Only the lines from the start up to and including the line containing "C = sc.collection" should be repeated, word for word.
______
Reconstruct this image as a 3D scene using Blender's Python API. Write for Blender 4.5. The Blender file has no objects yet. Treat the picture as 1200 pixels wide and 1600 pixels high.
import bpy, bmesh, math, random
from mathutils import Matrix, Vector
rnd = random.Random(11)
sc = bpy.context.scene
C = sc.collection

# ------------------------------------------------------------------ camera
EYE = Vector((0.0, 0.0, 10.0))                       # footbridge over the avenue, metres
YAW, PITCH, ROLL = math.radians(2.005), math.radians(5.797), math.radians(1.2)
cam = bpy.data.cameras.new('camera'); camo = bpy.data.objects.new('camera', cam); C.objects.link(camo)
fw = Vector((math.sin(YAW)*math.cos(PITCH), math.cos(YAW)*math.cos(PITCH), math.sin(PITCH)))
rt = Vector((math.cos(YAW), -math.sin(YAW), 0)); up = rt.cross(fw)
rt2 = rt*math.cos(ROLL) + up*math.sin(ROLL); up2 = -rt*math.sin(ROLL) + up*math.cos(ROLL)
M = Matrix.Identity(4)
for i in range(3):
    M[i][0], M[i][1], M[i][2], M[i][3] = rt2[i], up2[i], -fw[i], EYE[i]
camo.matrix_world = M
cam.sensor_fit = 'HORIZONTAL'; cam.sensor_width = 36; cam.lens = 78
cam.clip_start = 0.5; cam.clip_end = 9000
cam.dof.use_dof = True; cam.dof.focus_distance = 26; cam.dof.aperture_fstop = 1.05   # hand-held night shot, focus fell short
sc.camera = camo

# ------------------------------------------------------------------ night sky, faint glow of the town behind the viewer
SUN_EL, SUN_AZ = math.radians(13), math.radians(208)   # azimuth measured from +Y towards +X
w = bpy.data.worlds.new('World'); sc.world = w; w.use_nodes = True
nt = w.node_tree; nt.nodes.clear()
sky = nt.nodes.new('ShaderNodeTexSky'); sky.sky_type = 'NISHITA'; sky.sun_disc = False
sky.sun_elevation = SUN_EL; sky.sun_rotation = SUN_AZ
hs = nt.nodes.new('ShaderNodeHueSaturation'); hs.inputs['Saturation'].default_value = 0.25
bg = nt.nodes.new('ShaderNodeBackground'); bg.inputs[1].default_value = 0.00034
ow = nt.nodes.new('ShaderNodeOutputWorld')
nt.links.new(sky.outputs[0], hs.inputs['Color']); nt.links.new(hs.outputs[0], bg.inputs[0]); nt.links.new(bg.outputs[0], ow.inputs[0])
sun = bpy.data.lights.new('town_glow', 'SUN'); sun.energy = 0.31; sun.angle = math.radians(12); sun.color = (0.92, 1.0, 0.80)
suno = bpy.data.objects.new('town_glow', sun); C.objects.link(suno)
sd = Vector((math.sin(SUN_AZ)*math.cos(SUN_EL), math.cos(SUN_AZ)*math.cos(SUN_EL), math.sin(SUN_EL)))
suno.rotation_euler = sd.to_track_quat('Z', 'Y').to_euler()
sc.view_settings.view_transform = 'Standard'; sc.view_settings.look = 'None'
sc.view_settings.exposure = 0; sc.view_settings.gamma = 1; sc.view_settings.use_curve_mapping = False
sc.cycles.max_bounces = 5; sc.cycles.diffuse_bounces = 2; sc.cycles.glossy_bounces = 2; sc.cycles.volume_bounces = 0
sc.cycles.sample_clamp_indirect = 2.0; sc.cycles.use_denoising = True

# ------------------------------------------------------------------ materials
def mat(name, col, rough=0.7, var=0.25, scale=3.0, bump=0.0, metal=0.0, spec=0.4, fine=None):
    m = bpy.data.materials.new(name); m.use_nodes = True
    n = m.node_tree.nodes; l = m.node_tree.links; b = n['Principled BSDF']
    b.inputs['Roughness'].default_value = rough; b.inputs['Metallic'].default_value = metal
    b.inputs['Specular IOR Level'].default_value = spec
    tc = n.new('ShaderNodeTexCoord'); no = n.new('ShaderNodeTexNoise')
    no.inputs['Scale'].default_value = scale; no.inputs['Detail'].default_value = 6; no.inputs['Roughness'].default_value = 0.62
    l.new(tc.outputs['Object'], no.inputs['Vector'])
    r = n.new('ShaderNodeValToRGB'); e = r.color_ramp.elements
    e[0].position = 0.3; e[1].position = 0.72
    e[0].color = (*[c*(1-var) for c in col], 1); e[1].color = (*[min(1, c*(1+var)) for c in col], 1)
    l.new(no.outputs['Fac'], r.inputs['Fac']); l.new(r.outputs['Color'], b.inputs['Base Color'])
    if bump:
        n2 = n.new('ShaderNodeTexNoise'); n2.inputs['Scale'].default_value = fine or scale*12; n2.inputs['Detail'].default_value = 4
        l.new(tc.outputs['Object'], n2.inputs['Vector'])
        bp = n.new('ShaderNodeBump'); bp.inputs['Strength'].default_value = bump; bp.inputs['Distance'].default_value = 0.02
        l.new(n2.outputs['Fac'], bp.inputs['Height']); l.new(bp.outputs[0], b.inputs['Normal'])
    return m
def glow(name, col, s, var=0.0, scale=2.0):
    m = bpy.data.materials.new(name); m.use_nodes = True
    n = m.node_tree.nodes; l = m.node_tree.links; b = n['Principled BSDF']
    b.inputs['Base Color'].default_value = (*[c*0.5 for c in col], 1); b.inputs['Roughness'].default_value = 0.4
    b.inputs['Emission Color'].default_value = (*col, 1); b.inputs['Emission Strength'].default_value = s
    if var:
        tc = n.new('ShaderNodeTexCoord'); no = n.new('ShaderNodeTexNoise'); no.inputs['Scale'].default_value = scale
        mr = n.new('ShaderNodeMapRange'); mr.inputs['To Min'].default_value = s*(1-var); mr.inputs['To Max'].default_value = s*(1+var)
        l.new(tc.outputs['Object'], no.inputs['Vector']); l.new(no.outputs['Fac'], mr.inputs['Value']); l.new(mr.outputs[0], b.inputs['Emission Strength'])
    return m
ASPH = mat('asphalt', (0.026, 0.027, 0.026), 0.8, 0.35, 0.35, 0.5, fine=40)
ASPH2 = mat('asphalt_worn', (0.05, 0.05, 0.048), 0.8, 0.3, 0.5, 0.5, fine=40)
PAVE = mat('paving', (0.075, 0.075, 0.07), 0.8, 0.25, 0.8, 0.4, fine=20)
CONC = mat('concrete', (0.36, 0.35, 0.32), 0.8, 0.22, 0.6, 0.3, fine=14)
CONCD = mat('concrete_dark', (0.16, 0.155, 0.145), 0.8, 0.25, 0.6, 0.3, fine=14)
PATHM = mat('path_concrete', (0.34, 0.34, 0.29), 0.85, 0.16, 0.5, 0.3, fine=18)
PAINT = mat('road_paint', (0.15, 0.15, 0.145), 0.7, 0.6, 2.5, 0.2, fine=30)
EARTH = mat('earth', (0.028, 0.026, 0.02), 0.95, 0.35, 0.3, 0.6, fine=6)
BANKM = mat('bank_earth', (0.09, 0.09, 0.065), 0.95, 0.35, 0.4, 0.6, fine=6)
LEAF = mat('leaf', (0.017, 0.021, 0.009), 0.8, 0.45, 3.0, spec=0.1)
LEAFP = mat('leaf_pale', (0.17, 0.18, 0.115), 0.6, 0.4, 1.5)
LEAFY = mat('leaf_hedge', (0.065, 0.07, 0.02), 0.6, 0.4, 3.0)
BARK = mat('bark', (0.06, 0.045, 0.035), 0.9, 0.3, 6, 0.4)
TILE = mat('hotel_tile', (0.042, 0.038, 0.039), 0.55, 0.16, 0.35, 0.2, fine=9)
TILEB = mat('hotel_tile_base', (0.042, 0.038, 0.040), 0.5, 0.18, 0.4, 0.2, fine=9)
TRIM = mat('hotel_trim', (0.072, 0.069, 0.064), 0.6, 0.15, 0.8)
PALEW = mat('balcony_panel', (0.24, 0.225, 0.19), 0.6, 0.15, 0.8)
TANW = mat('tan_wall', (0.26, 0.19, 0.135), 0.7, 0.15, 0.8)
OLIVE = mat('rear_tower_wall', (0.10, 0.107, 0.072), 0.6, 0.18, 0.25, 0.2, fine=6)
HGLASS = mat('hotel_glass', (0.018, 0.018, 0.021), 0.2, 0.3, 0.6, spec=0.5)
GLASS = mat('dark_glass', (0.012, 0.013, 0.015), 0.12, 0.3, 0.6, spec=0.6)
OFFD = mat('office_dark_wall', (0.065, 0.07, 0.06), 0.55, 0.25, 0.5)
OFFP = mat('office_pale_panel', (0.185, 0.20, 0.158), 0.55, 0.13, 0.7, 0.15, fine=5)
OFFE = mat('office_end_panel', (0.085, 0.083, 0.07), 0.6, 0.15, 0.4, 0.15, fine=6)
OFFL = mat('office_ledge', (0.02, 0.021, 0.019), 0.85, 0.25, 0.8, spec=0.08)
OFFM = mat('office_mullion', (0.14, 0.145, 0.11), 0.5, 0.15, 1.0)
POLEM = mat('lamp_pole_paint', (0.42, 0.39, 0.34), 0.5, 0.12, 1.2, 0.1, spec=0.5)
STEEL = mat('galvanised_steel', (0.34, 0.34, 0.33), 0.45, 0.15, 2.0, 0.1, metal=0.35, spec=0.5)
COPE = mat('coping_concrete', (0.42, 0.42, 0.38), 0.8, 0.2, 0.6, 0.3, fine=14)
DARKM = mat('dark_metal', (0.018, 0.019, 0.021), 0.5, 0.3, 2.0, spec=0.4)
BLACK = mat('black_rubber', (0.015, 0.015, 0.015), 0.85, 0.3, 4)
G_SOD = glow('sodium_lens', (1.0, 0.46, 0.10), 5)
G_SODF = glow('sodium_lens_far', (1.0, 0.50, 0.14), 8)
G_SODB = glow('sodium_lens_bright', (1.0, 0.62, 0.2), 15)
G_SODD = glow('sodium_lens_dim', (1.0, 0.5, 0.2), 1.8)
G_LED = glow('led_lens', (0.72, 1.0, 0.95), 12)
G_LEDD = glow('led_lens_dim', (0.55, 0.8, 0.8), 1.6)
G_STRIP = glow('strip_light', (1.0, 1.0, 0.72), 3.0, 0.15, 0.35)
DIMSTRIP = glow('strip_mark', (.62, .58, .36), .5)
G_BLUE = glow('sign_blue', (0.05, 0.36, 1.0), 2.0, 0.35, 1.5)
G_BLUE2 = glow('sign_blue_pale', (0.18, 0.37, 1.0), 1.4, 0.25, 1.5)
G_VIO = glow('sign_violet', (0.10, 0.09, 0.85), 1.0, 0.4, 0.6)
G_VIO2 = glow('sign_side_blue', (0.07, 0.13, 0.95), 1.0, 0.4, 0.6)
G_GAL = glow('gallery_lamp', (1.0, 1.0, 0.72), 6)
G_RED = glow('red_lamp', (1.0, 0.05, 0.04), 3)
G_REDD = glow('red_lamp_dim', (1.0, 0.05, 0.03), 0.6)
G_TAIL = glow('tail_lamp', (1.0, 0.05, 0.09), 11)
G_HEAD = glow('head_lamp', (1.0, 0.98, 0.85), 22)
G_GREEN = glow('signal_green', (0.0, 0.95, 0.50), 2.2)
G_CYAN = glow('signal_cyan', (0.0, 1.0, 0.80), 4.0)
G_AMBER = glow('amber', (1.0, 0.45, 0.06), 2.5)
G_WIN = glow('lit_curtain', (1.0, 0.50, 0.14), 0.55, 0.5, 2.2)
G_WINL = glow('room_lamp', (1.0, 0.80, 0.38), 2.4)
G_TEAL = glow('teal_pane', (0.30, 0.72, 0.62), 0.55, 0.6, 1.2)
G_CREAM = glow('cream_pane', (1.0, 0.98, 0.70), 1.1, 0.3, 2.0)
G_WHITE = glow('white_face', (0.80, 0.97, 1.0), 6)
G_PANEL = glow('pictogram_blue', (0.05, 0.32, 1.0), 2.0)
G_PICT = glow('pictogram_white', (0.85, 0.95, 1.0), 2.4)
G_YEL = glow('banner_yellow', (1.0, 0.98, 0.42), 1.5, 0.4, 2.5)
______
#### SOLUTION
Reconstruct this image as a 3D scene using Blender's Python API. Write for Blender 4.5. The Blender file has no objects yet. Treat the picture as 1200 pixels wide and 1600 pixels high.
import bpy, bmesh, math, random
from mathutils import Matrix, Vector
rnd = random.Random(11)
sc = bpy.context.scene
C = sc.collection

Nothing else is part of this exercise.